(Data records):
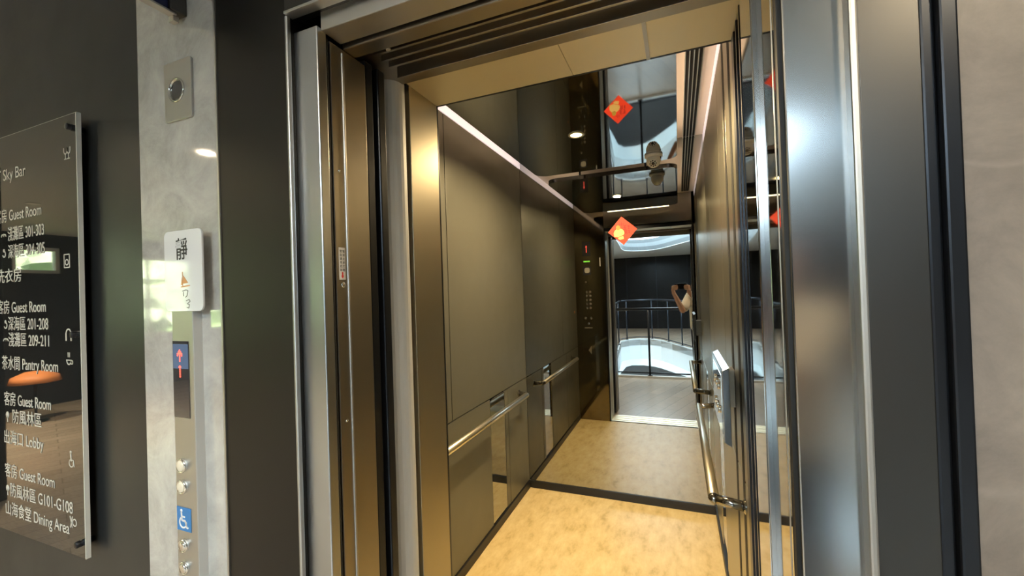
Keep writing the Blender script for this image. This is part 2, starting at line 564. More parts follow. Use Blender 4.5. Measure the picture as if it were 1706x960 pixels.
struct('wall_back', MB().box(-9.6, 3.6, -10.2, -10.0, -0.65, HZ + .2), M['black_wall'], 'black panelled wall across the atrium', 'wall')
t = MB()
for i in range(9):
    x = -6 + i * 1.05
    t.box(x, x + 0.03, -10.0, -9.97, 0, HZ)
struct('trim_2', t, M['steel_black'], 'black upright battens on the far wall', 'trim')
struct('wall_right', MB().box(3.6, 3.8, -10.2, 1.0, -0.65, 2.75), M['grey_wall'], 'grey wall on the right of the landing', 'wall')

# left lobby wall with windows: black solid part, then glazing above a stone sill
LX = -9.0
WY = [(-2.12, -1.60, 2.02, 2.42), (-4.05, -2.45, 0.92, 2.36), (-6.0, -4.25, 0.92, 2.36)]
t = MB()
t.box(LX - .2, LX, -1.60, 0.95, 0, HZ)
t.box(LX - .2, LX, -2.12, -1.60, 0, 2.02)
t.box(LX - .2, LX, -2.12, -1.60, 2.42, HZ)
t.box(LX - .2, LX, -2.45, -2.12, 0, HZ)
struct('wall_left', t, M['black_wall'], 'black wall at the end of the lobby', 'wall')
t = MB()
for (a, b, z0, z1) in WY[1:]:
    t.box(LX - .2, LX, a, b, 0, z0)
    t.box(LX - .2, LX, a, b, z1, HZ)
t.box(LX - .2, LX, -4.25, -4.05, 0, HZ)
t.box(LX - .2, LX, -10.0, -6.0, 0, HZ)
struct('wall_sill', t, M['grey_wall'], 'grey stone wall under the lobby windows', 'wall')
for i, (a, b, z0, z1) in enumerate(WY):
    t = MB()
    f = .05
    t.box(LX - .14, LX - .04, a, a + f, z0, z1).box(LX - .14, LX - .04, b - f, b, z0, z1)
    t.box(LX - .14, LX - .04, a + f, b - f, z0, z0 + f).box(LX - .14, LX - .04, a + f, b - f, z1 - f, z1)
    if i:
        t.box(LX - .12, LX - .06, (a + b) / 2 - .02, (a + b) / 2 + .02, z0 + f, z1 - f)
    wf = struct('window_%d' % (i + 1), t, M['frame'], 'white framed lobby window looking out to trees', 'window')
    struct('pane', MB().box(LX - .095, LX - .085, a + f, b - f, z0 + f, z1 - f), M['window_glass'], parent=wf)

# outdoors
tag(MB().box(-40, LX - .3, -30, 20, -0.4, -0.3).build('lawn', M['grass']), 'green lawn outside the lobby windows', 'lawn', kind='structure')
tr_spots = [(-13.0, -4.2, 1.7), (-14.0, -9.0, 2.0), (-14.5, -0.2, 1.9), (-21.0, -11.5, 3.0), (-22.0, -4.6, 3.4)]
tr_lab = ['round green tree nearest the lobby windows', 'bushy green tree left of the nearest one outside', 'green tree behind the small high window', 'large far tree at the left of the garden', 'tallest tree behind the others in the garden']
for i, (x, y, r) in enumerate(tr_spots):
    tr = thing('garden_tree', (x, y, -0.3), tr_lab[i], 'tree', 'trees outside the lobby windows')
    t = MB(); t.tube([(x, y, -.3), (x + .05, y, .6), (x, y + .1, r * .7)], [.14, .11, .07], 10); t.build('trunk', M['bark'], tr)
    t = MB()
    rr = random.Random(i)
    for k in range(9):
        a = rr.random() * 6.28; d = rr.random() * r * .45
        t.ico((x + math.cos(a) * d, y + math.sin(a) * d, r * .75 + rr.random() * r * .8 - .3), r * (.35 + .3 * rr.random()), 3, .16, (1, 1, .9), i * 20 + k)
    t.build('crown', M['leaf'], tr)

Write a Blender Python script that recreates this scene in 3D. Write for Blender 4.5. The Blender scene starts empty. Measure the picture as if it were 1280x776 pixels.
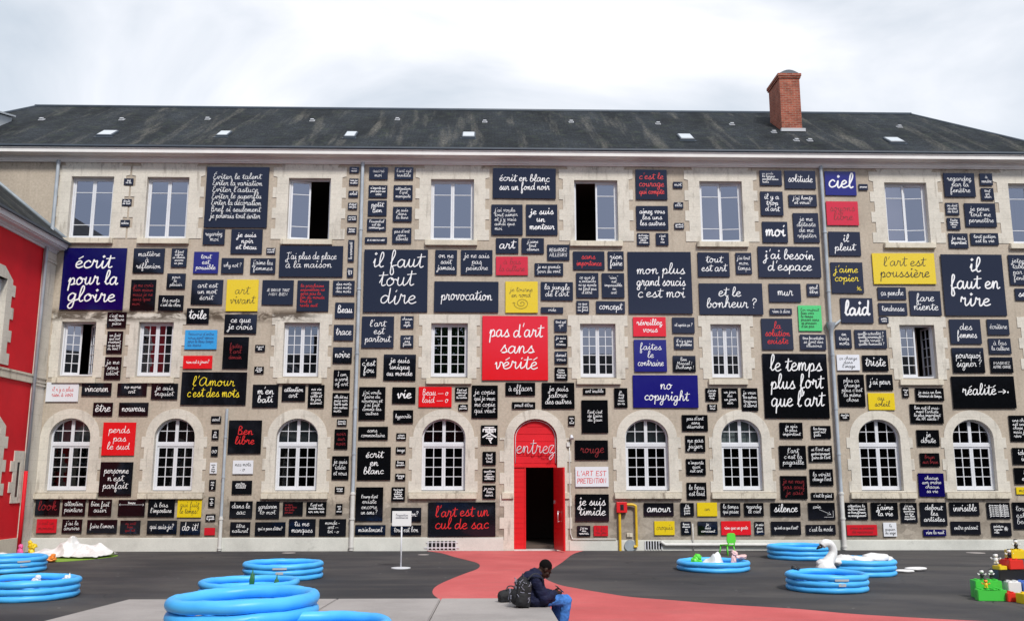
import bpy, bmesh, math, random
from mathutils import Vector, Matrix
from mathutils.geometry import tessellate_polygon

# ------------------------------------------------------------------ camera, sky, sun, exposure
S = bpy.context.scene
C = S.collection
R = math.radians
cam_d = bpy.data.cameras.new('camera')
cam = bpy.data.objects.new('camera', cam_d); C.objects.link(cam)
cam.location = (0, -28.9, 2.1)
cam.rotation_euler = (R(90 + 10.4), 0, R(-1.35))
cam_d.sensor_fit = 'HORIZONTAL'; cam_d.sensor_width = 36
cam_d.lens = 36 * 1155 / 1280
cam_d.clip_start = 0.1; cam_d.clip_end = 2000
S.camera = cam

S.view_settings.view_transform = 'Standard'
S.view_settings.look = 'None'
S.view_settings.exposure = 0.62
S.view_settings.gamma = 1.0
S.view_settings.use_curve_mapping = False

SUN_EL, SUN_AZ = 45, 160          # degrees; azimuth clockwise from +Y
world = bpy.data.worlds.new('World'); S.world = world
world.use_nodes = True
nt = world.node_tree; N = nt.nodes; L = nt.links
bg = N['Background']
sky = N.new('ShaderNodeTexSky'); sky.sky_type = 'NISHITA'; sky.sun_disc = False
sky.sun_elevation = R(SUN_EL); sky.sun_rotation = R(SUN_AZ)
sky.air_density = 1.0; sky.dust_density = 2.0
tc = N.new('ShaderNodeTexCoord'); mp = N.new('ShaderNodeMapping')
mp.inputs['Scale'].default_value = (1.0, 1.0, 2.6)
mp.inputs['Location'].default_value = (0.62, 0.35, 0.3)
L.new(tc.outputs['Generated'], mp.inputs['Vector'])
nz = N.new('ShaderNodeTexNoise'); nz.inputs['Scale'].default_value = 1.9
nz.inputs['Detail'].default_value = 7; nz.inputs['Roughness'].default_value = 0.5
nz.inputs['Distortion'].default_value = 0.6
L.new(mp.outputs['Vector'], nz.inputs['Vector'])
cr = N.new('ShaderNodeValToRGB')
cr.color_ramp.elements[0].position = 0.45; cr.color_ramp.elements[0].color = (4.6, 5.05, 5.55, 1)
cr.color_ramp.elements[1].position = 0.60; cr.color_ramp.elements[1].color = (7.4, 7.45, 7.7, 1)
L.new(nz.outputs['Fac'], cr.inputs['Fac'])
mx = N.new('ShaderNodeMix'); mx.data_type = 'RGBA'; mx.inputs['Factor'].default_value = 0.86
L.new(sky.outputs['Color'], mx.inputs['A']); L.new(cr.outputs['Color'], mx.inputs['B'])
sx_ = N.new('ShaderNodeSeparateXYZ'); L.new(tc.outputs['Generated'], sx_.inputs[0])
bk = N.new('ShaderNodeMapRange'); bk.inputs['From Min'].default_value = 0.1; bk.inputs['From Max'].default_value = -0.6
L.new(sx_.outputs['Y'], bk.inputs['Value'])
tint = N.new('ShaderNodeMix'); tint.data_type = 'RGBA'; tint.blend_type = 'MULTIPLY'
L.new(bk.outputs[0], tint.inputs['Factor']); L.new(mx.outputs['Result'], tint.inputs['A'])
tint.inputs['B'].default_value = (.95, .98, 1.06, 1)
L.new(tint.outputs['Result'], bg.inputs['Color'])
bg.inputs['Strength'].default_value = 0.1

sun_d = bpy.data.lights.new('sun', 'SUN'); sun_d.energy = 2.2; sun_d.angle = R(11)
sun_d.color = (1.0, 0.965, 0.91)
sun = bpy.data.objects.new('sun', sun_d); C.objects.link(sun)
sd = Vector((math.sin(R(SUN_AZ)) * math.cos(R(SUN_EL)), math.cos(R(SUN_AZ)) * math.cos(R(SUN_EL)), math.sin(R(SUN_EL))))
sun.rotation_euler = sd.to_track_quat('Z', 'Y').to_euler()
sun.location = sd * 60

# ------------------------------------------------------------------ materials
def mat(name, col, rough=0.6, spec=0.5, metal=0.0):
    m = bpy.data.materials.new(name); m.use_nodes = True
    b = m.node_tree.nodes['Principled BSDF']
    b.inputs['Base Color'].default_value = (*col, 1); b.inputs['Roughness'].default_value = rough
    b.inputs['Specular IOR Level'].default_value = spec; b.inputs['Metallic'].default_value = metal
    return m

class NB:
    """small helper round a material's node tree"""
    def __init__(s, m): s.m = m; s.t = m.node_tree; s.b = s.t.nodes['Principled BSDF']
    def n(s, typ, **kw):
        o = s.t.nodes.new('ShaderNode' + typ)
        for k, v in kw.items():
            if k in o.inputs: o.inputs[k].default_value = v
            else: setattr(o, k, v)
        return o
    def l(s, a, b): s.t.links.new(a, b)
    def coords(s, scale=(1, 1, 1), rot=(0, 0, 0), kind='Object'):
        t = s.n('TexCoord'); m = s.n('Mapping'); m.inputs['Scale'].default_value = scale; m.inputs['Rotation'].default_value = rot
        s.l(t.outputs[kind], m.inputs['Vector']); return m.outputs['Vector']
    def noise(s, vec, scale, detail=5, rough=0.55, dist=0.0):
        o = s.n('TexNoise'); o.inputs['Scale'].default_value = scale; o.inputs['Detail'].default_value = detail
        o.inputs['Roughness'].default_value = rough; o.inputs['Distortion'].default_value = dist
        s.l(vec, o.inputs['Vector']); return o.outputs['Fac']
    def ramp(s, fac, stops):
        o = s.n('ValToRGB'); e = o.color_ramp.elements
        while len(e) < len(stops): e.new(0.5)
        for i, (p, c) in enumerate(stops):
            e[i].position = p; e[i].color = (*c, 1) if len(c) == 3 else c
        s.l(fac, o.inputs['Fac']); return o.outputs['Color']
    def mix(s, fac, a, b, mode='MIX'):
        o = s.n('Mix'); o.data_type = 'RGBA'; o.blend_type = mode
        for k, v in (('Factor', fac), ('A', a), ('B', b)):
            if isinstance(v, (int, float)): o.inputs[k].default_value = v
            elif isinstance(v, tuple): o.inputs[k].default_value = (*v, 1)
            else: s.l(v, o.inputs[k])
        return o.outputs['Result']
    def math(s, op, a, b=0.0):
        o = s.n('Math'); o.operation = op
        for i, v in enumerate((a, b)):
            if isinstance(v, (int, float)): o.inputs[i].default_value = v
            else: s.l(v, o.inputs[i])
        return o.outputs[0]
    def color(s, c): s.l(c, s.b.inputs['Base Color'])
    def bump(s, h, strength=0.3, dist=0.02):
        o = s.n('Bump'); o.inputs['Strength'].default_value = strength; o.inputs['Distance'].default_value = dist
        s.l(h, o.inputs['Height']); s.l(o.outputs['Normal'], s.b.inputs['Normal'])

K = lambda v: (v, v, v)

def m_plaster():
    m = mat('plaster', (.45, .38, .3), 0.9, 0.2); b = NB(m); v = b.coords()
    base = b.ramp(b.noise(v, 0.55, 6), [(0.3, (.385, .33, .265)), (0.5, (.465, .398, .318)), (0.72, (.52, .452, .37))])
    fine = b.ramp(b.noise(v, 14, 6, .7), [(0.3, K(.80)), (0.7, K(1.12))])
    c = b.mix(1.0, base, fine, 'MULTIPLY')
    # run-off streaks: stretched noise
    vs = b.coords((2.2, 2.2, .16)); st = b.noise(vs, 1.6, 6, .6)
    c = b.mix(b.ramp(st, [(0.54, K(0)), (0.74, K(.42))]), c, (.20, .165, .125))
    # rubble showing in the bottom course under the sills
    sep = b.n('SeparateXYZ'); t = b.n('TexCoord'); b.l(t.outputs['Object'], sep.inputs[0])
    low = b.n('MapRange'); low.inputs['From Min'].default_value = 1.55; low.inputs['From Max'].default_value = 1.35
    b.l(sep.outputs['Z'], low.inputs['Value'])
    vo = b.n('TexVoronoi'); vo.inputs['Scale'].default_value = 3.4; vv = b.coords((1, 1, 1.7)); b.l(vv, vo.inputs['Vector'])
    rub = b.mix(b.ramp(b.noise(v, 1.1, 4), [(0.4, K(0)), (0.6, K(1))]), (.34, .30, .25), (.24, .205, .165))
    sv = b.n('SeparateColor'); b.l(vo.outputs['Color'], sv.inputs[0]); rub = b.mix(0.5, rub, b.ramp(sv.outputs[0], [(0.0, K(.25)), (1.0, K(.75))]), 'OVERLAY')
    rub = b.mix(1.0, rub, fine, 'MULTIPLY')
    c = b.mix(b.math('MULTIPLY', low.outputs[0], 0.85), c, rub)
    c = stained(b, c, v)
    b.color(c); b.bump(b.noise(v, 30, 6, .7), 0.35, 0.012); return m

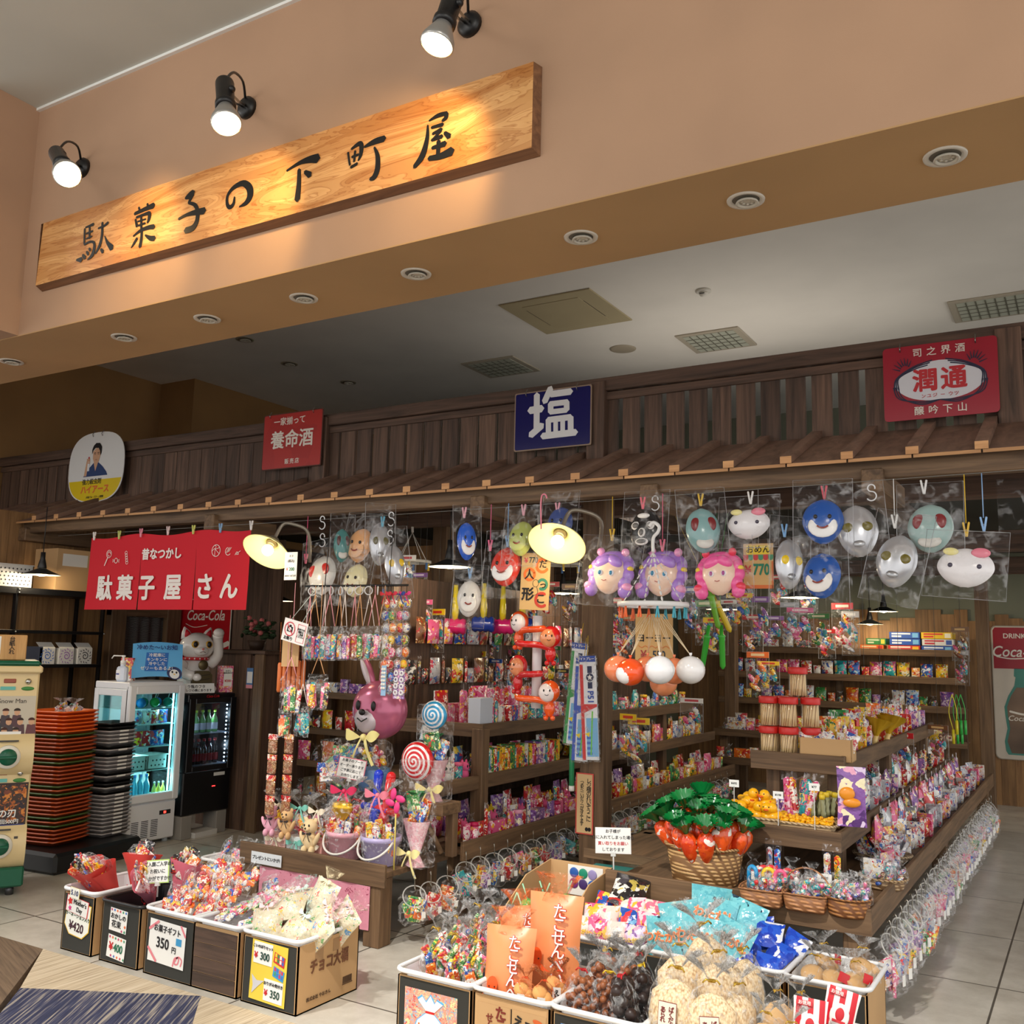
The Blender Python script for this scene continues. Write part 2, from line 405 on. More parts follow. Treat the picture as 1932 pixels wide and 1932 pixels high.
WHITE = mat((236, 236, 232), 0.4); BLACK = mat((16, 16, 18), 0.4); INK = mat((22, 20, 24), 0.7)
RED = mat((196, 28, 36), 0.5); REDF = mat((200, 22, 40), 0.85); KRAFT = plaster((194, 156, 110), 0.05, 0.85, 400)

def tile_mat():
 m, nt, b = new_mat('floor_tile'); ln = nt.links.new; tc = N(nt, 'ShaderNodeTexCoord'); mp = N(nt, 'ShaderNodeMapping')
 mp.inputs['Location'].default_value = (0.46, -5.18, 0); ln(tc.outputs['Object'], mp.inputs['Vector'])
 br = N(nt, 'ShaderNodeTexBrick', offset=0.0, squash=1.0); br.inputs['Scale'].default_value = 1.0
 br.inputs['Brick Width'].default_value = 0.9; br.inputs['Row Height'].default_value = 0.9; br.inputs['Mortar Size'].default_value = 0.005; br.inputs['Mortar Smooth'].default_value = 0.1
 br.inputs['Color1'].default_value = (*lin((214, 209, 200)), 1); br.inputs['Color2'].default_value = (*lin((206, 202, 194)), 1); br.inputs['Mortar'].default_value = (*lin((96, 92, 86)), 1)
 ln(mp.outputs[0], br.inputs['Vector'])
 no = N(nt, 'ShaderNodeTexNoise', Scale=5.0, Detail=6.0, Roughness=0.7); ln(tc.outputs['Object'], no.inputs['Vector'])
 rp = ramp(nt, [(0.3, (215, 212, 206)), (0.7, (255, 255, 252))]); ln(no.outputs['Fac'], rp.inputs[0])
 mx = N(nt, 'ShaderNodeMixRGB', blend_type='MULTIPLY'); mx.inputs[0].default_value = 1; ln(br.outputs['Color'], mx.inputs[1]); ln(rp.outputs[0], mx.inputs[2])
 ln(mx.outputs[0], b.inputs['Base Color']); b.inputs['Roughness'].default_value = 0.28
 return m
m = MB(tile_mat()); m.box(-10, 3.07, -0.1, 5, 12, 0); struct('floor', m)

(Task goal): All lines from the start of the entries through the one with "the landing', 'wall')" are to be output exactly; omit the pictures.

(Worked solution):
Keep writing the Blender script for this image. This is part 2, starting at line 564. More parts follow. Use Blender 4.5. Measure the picture as if it were 1706x960 pixels.
struct('wall_back', MB().box(-9.6, 3.6, -10.2, -10.0, -0.65, HZ + .2), M['black_wall'], 'black panelled wall across the atrium', 'wall')
t = MB()
for i in range(9):
    x = -6 + i * 1.05
    t.box(x, x + 0.03, -10.0, -9.97, 0, HZ)
struct('trim_2', t, M['steel_black'], 'black upright battens on the far wall', 'trim')
struct('wall_right', MB().box(3.6, 3.8, -10.2, 1.0, -0.65, 2.75), M['grey_wall'], 'grey wall on the right of the landing', 'wall')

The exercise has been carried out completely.